Soviet propaganda

The Soviet government at the state level used propaganda as means of fostering communist ideology, controlling society and realizing its own goals. Propaganda worked through mass media (press and radio), cultural institutions, art and literature, state holidays and traditions, which were forcibly introduced in Ukraine, accompanied by humiliation and the prohibition of expression of national traditions and customs. Special government bodies and institutions conducted agitation, information, educational work with the masses. Today, such actions are identified as "brainwashing" and "disinformation campaign". Along with massive propaganda, there existed also a strong censorship.

 

Mass media was used in anti-religious campaign as an aggressive spread of atheism.

Since religion was a part of traditional culture for Ukrainians, the regime also destroyed traditional folk culture.

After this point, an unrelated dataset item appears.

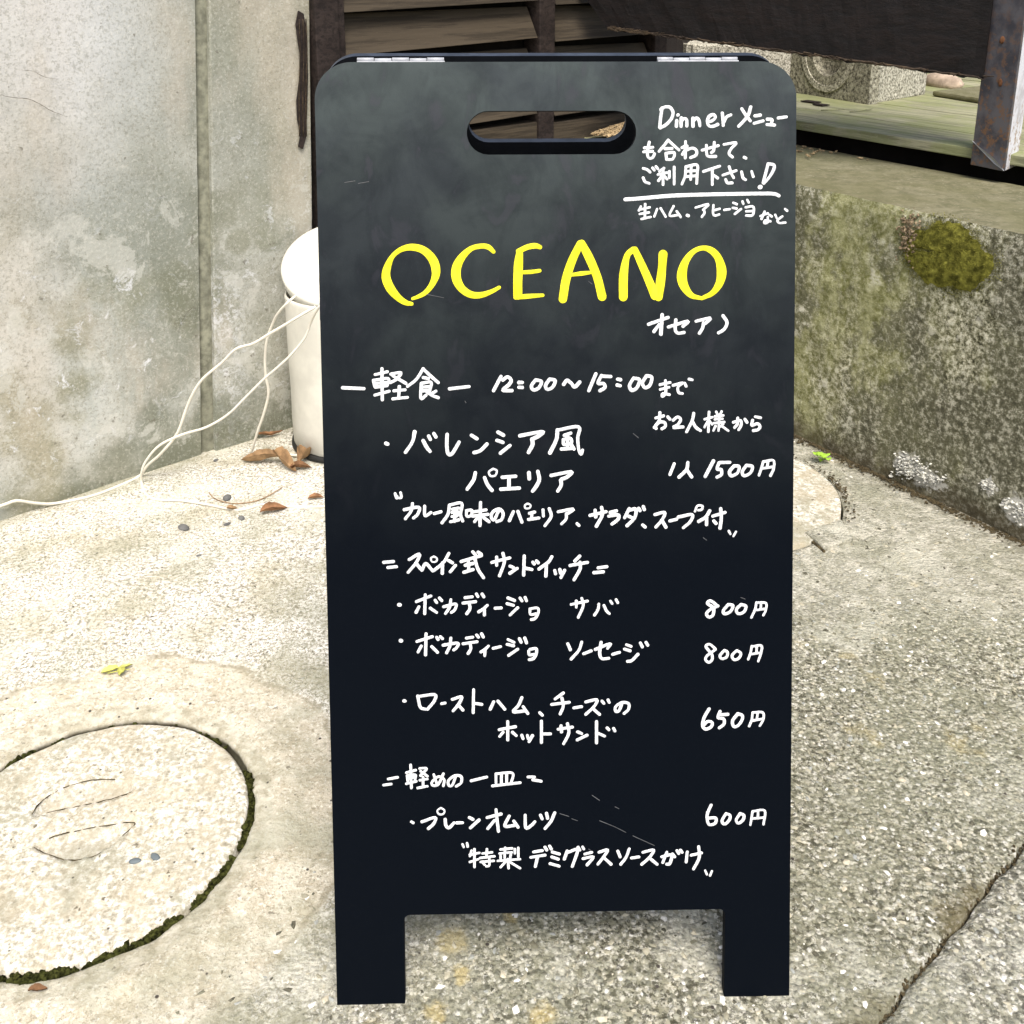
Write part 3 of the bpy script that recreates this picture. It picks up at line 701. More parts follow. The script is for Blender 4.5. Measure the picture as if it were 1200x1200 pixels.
for (x, y, sx, sy, k) in ((1062,541,6,4,16),(1075,552,8,4,16),(1092,562,7,2.5,12),(1058,552,6,4,8),(1157,569,4,3,9),(1195,600,4,5,12),(1180,590,3,3,5)):
    for _ in range(k*9):
        p = RW(x+rng.normal(0, sx), y+rng.normal(0, sy), -.0005-rng.random()*.004); p[2] = max(p[2], .001); blob(V, Fc, p, rng.uniform(.0006, .0026), 1, .6, (1.6, 1, .8))
M['lime'] = plain('white_lime', (.55,.54,.48), .9, .5, 90, .2)
tag(mobj('lime_crust', V, Fc, M['lime']), 'white lime crust lying along the foot of the right wall', 'lime crust', kind='stuff')
# debris along foot of the right wall and on the ledge
V, Fc, V2, F2 = [], [], [], []
for _ in range(2600):
    s = rng.uniform(-.3, .75); o = abs(rng.normal(0, .010))*(1+noise.noise(Vector((s*20,0,0)))); p = onR(s, .001, -o-.002); blob(V, Fc, p, rng.uniform(.0007, .0026), 1, .45, (1, 1, .6))
tag(mobj('wall_foot_dirt', V, Fc, M['soil']), 'dark crumbs of soil along the foot of the right wall', 'dirt', kind='stuff')
for _ in range(9000):
    s = -.75+abs(rng.normal(0, .16)); o = rng.uniform(.01, .36); p = onR(s, ZL+rng.uniform(0, .006)+max(0, .045*math.exp(-((s+.66)/.10)**2-((o-.12)/.1)**2)), o)
    if (p-WL0)@n1 < .01: continue
    blob(V2, F2, p, rng.uniform(.0015, .006), 1, .45, (1.6, .7, .5))
M['litter'] = plain('dry_litter', (.30,.22,.12), .9, .6, 110, .2)
tag(mobj('dry_litter', V2, F2, M['litter']), 'heap of dry leaf litter on the ledge seen through the board handle hole', 'leaf litter', kind='stuff')

# ------------------------------------------------------------ deck
lb = V3(.713, 2.577, ZL); de = pl(929, 141, lb, nR); ZD = float(de[2])
def onD(s, o, z=None): p = de+dR*s+nR*o; p[2] = ZD if z is None else z; return p
def oD(x, y): return float((gz(x, y, ZD)-de)@nR)
dk = thing('wooden_deck', tuple(onD(0, 0, .47)), 'greenish grey plank deck behind the ledge of the right wall', 'deck')
ed = [0, oD(1139, 156.5), oD(1139, 135.5)]
while ed[-1] < 1.5: ed.append(ed[-1]+.19)
for i in range(len(ed)-1):
    sa = -.62+ (0 if i < 3 else .0); sb = 1.9
    z = ZD+.001*rng.normal()
    q = [onD(sa, ed[i]+.002, z), onD(sb, ed[i]+.002, z), onD(sb, ed[i+1]-.002, z), onD(sa, ed[i+1]-.002, z)]
    o = box('plank', q, -UP*.022, M['deck'], dk, .002)
box('shade_fascia', [onD(-.6, .08, .47), onD(1.9, .08, .47), onD(1.9, .08, ZD-.024), onD(-.6, .08, ZD-.024)], nR*.02, M['dark'], dk, 0)  # near-black face paints the shade under the deck
for s in (-.1, .5, 1.1): box('joist', [onD(s, .1, ZD-.07), onD(s+.04, .1, ZD-.07), onD(s+.04, 1.4, ZD-.07), onD(s, 1.4, ZD-.07)], UP*.046, M['dark'], dk, 0)
# chips and straws on the deck
for (x, y, l) in ((938, 119, .05), (952, 123, .035)):
    p = gz(x, y, ZD+.002); q = [p, p+dR*l, p+dR*l+nR*.03, p+nR*.03]
    box('wood_chip', q, UP*.003, M['frame'], None, 0, loc=tuple(p)); tag(bpy.context.scene.objects[COL.objects[-1].name], 'dark wood chip on the deck, %s of two beside the board' % ('left' if x == 938 else 'right'), 'wood chip')
for (p0, p1, lab) in (((996,131),(1022,127),'pale straw lying across the deck before the granite block'), ((962,129),(990,128),'short pale straw on the deck close to the menu board')):
    A, B = gz(*p0, ZD+.003), gz(*p1, ZD+.005); tv, tf = tube(spline([A, (A+B)/2+dR*.004, B], 4), .0016, 5)
    tag(mobj('straw', tv, tf, M['deck'], loc=tuple(A)), lab, 'straw')
# granite block
g0, g1 = gz(929.3, 108, ZD), gz(1017.3, 122.7, ZD); gd = unit(g1-g0); g2 = gz(1084, 110.7, ZD); gs = unit(g2-g1); gup = .125
gb = thing('granite_block', tuple(g1), 'speckled granite block with a round hole standing on the deck', 'stone block')
gc = pl(970, 63, g1, np.cross(gd, UP)); L0 = 0.34
uc = float((gc-g1)@gd); vc = float(gc[2]-ZD); ri = np.linalg.norm(pl(988, 64, g1, np.cross(gd, UP))-gc)
outer = [(-L0, 0), (0, 0), (0, max(gup, vc+.06)), (-L0, max(gup, vc+.06))]
hole = [(uc+ri*math.cos(a), vc+ri*math.sin(a)) for a in np.linspace(0, 6.283, 40, endpoint=False)]
gn = np.cross(gd, UP); gn = gn if gn[1] < 0 else -gn
fr = lambda u, v, w: g1+gd*u+UP*v+gn*w
hh = max(gup, vc+.06)
prism([outer, hole], .035, fr, 'front_slab', M['granite_front'], gb, .002)
ring = [[(uc+rr*math.cos(a), vc+rr*math.sin(a)) for a in np.linspace(0, 6.283, 48, endpoint=False)] for rr in (ri*1.75, ri*1.45)]
prism(ring, .006, lambda u, v, w: fr(u, v, w+.003), 'carved_ring', M['granite'], gb, .001)
gl_ = np.linalg.norm(g2-g1)
b0 = g1+gs*.036
box('body', [b0-gd*L0, b0, b0+gs*(gl_-.036), b0+gs*(gl_-.036)-gd*L0], UP*hh*.55, M['granite'], gb, .003)
b1 = b0-gd*.012+UP*(hh*.55-.001)
box('upper_step', [b1-gd*(L0-.03), b1, b1+gs*(gl_-.06), b1+gs*(gl_-.06)-gd*(L0-.03)], UP*hh*.4, M['granite_front'], gb, .003)
# pinkish rock and dark stone behind
V, Fc = [], []
blob(V, Fc, gz(1103, 101, ZD)+UP*.012, .06, 3, .06, (1.5, .7, .55)); r1 = mobj('rock', V, Fc, plain('pinkish_rock', (.42,.33,.25), .9, .3, 40, .2, 0, .8), smooth=True, loc=tuple(gz(1103, 101, ZD)))
tag(r1, 'rough pinkish stone on the deck behind the granite block', 'rock')
p = gz(1092, 113, ZD); q = gz(1160, 124, ZD)
e = unit(q-p); nn = nR
tag(box('stepping_stone', [p+UP*.002, p+e*.9+UP*.002, p+e*.9+nn*.35+UP*.002, p+nn*.35+UP*.002], UP*.015, M['ledge'], None, .006, loc=tuple(p)), 'flat grey stone slab beyond the deck planks, left of the metal post', 'stone slab')
# pale foundation further back
P0 = dp(812, 57, 4.0)
P0[2] = .47; e = unit(dR+V3(.9, .55, 0)); zt_ = dp(812, 52, 4.0)[2]
ft = thing('pale_foundation', tuple(P0), 'pale grey stone footing far back under the dark beam', 'stone footing')
box('footing', [P0, P0+e*.9, P0+e*.9+UP*(zt_-.47), P0+UP*(zt_-.47)], V3(-.1, .3, 0), M['granite'], ft, .006)
pq = dp(803, 58, 3.9); pq[2] = .47
box('footing_stub', [pq, pq+e*.035, pq+e*.02+UP*(zt_+.01-.47), pq+e*.005+UP*(zt_+.01-.47)], V3(-.03, .1, 0), M['granite'], ft, .003)
# dark inner walls of the house
c0 = onL(s4+.03, .4, -.06)
dw = thing('dark_timber_wall', tuple(c0), 'dark timber house side behind the beam above the menu board', 'house wall')
c1 = V3(.86, 4.75, .4); e = unit(V3(*(c1-c0)[:2], 0)); L_ = np.linalg.norm((c1-c0)[:2]); nb = int(L_/.16)
for i in range(nb):
    A = c0+e*(L_*i/nb+.003); B = c0+e*(L_*(i+1)/nb-.003)
    box('board', [A, B, B+UP*1.9, A+UP*1.9], V3(-.02, .0, 0), M['frame'], dw, .002)
c2 = c1+V3(4.2, -.6, 0); e2 = unit(c2-c1)
for i in range(22):
    A = c1+e2*(i*.19+.003); B = c1+e2*((i+1)*.19-.003); box('board', [A, B, B+UP*1.9, A+UP*1.9], V3(0, .02, 0), M['frame'], dw, .002)

# ------------------------------------------------------------ metal post and hanging beam
pn = lb-nR*.02; A = pl(1137, 193, pn, nR); zp = float(A[2]); B = gz(1176, 201, zp); Cc = gz(1200, 190, zp); bc = unit(Cc-B)
po = thing('metal_post', tuple(A), 'square post with grey metal face and flaking white side at the right edge', 'post')
wAB = np.linalg.norm(B-A); ab = unit(B-A); inn = bc
box('metal_face', [A, B, B+UP*1.15, A+UP*1.15], inn*.012, M['post'], po, .0015)
B2 = B+bc*.0122+ab*.0006; box('white_side', [B2-ab*.008, B2, B2+UP*1.15, B2-ab*.008+UP*1.15], bc*.075, M['post2'], po, .0015)
A2 = A+bc*.0125+ab*.001+UP*.004; box('core', [A2, A2+ab*(wAB-.012), A2+ab*(wAB-.012)+UP*1.14, A2+UP*1.14], bc*.07, M['frame'], po, .001)
fn = np.cross(ab, UP); fn = fn if fn[1] < 0 else -fn
T1, T2, T3 = [pl(x, y, A+fn*.003, fn) for x, y in ((1139,165),(1168,186),(1165,192))]
T4 = pl(1176, 200, A+fn*.002, fn)
mobj('peeled_strip', [T1, T2+fn*.006, T4, T3, T1-fn*.002, T4-fn*.002], [(0,1,2),(0,2,3),(4,5,2,0)], M['hinge'], po)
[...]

For the legitimacy of arrests, deportations, shootings, famine, there was created an image of an enemy with a certain label. In Ukraine, in addition to the all-Union labels, "kulaks" and "counterrevolutionary", they also used "Ukrainian bourgeois nationalist", "Petliurivets", "kulak’s-Petliurivets’ nests".

 

The division of the society into "us" and "they", the deprivation of the rights of a certain group of people and their dehumanization (negation of humanity), and incitement to hatred against these people are alarming preconditions for mass murder and genocide.